Hycroft Mining will focus on targeted step-out drilling in Q4 2022 within an area of 60,000 acres that has not previously been explored, and I think that finding oxide or low-sulfidation material is crucial. You see, refractory sulfide gold ores have to be processed using sophisticated treatment methods and Hycroft Mining’s plan for the Vortex zone included an unproven technology using iron (as ferric chloride) in the oxidation solutions. However, there are various challenges that need to be overcome for this method to work, and the fact that the company is betting on drilling instead of building the processing plant now that it has the funding secured leads me to think that the odds of this technology working don’t look good.

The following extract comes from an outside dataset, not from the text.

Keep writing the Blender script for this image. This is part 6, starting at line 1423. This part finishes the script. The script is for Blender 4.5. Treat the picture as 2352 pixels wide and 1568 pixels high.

Overall, very few mining companies have managed to make sulfide gold deposits work well in the past and in my view, this makes most of Hycroft Mining’s vast measured and indicated resources close to worthless. Often, the issue is that recoveries are low, and the company was already projecting just 80% recoveries using an assumed sulfide grade in the feed of 1.78%, which is lower than the measured resources.
I’ve never seen a well-funded mining company with a feasibility study stage project launch a large drilling program instead of going into the construction phase. In view of this, Hycroft Mining’s exploration program seems like a Hail Mary move, and the drill results look unimpressive so far. In view of this, I find it unsurprising that the share price is over 30% lower compared to my previous article and I think it could continue to slide as there is little momentum left. And this is crucial for exploration-stage mining companies.
Data from Fintel shows that the short borrow fee rate stands at 5.71% as of the time of writing, so opening a small short position seems viable. However, commodities prices are notoriously volatile, and hedging seems challenging as long-dated call options are expensive at the moment. In light of this, I think it could be best for risk-averse investors to stay away from this stock.
Looking at the risks for the bear case, the major one is that fortune smiles on Hycroft Mining and the company finds a large zone of oxide mineralization. This is likely to send the share price soaring.
Investor takeaway
I think this was another disappointing quarter for Hycroft Mining investors as the pre-commercial scale direct leaching ROM operation continued to bleed money while the initial drill results were nothing special. The company still has a lot of cash in its coffers, but momentum seems low, and the share price is likely to continue to decline in the near future.
However, short selling seems dangerous as hedging is challenging, and Hycroft Mining might get lucky in its exploration endeavors. It could be best for risk-averse investors to avoid this stock.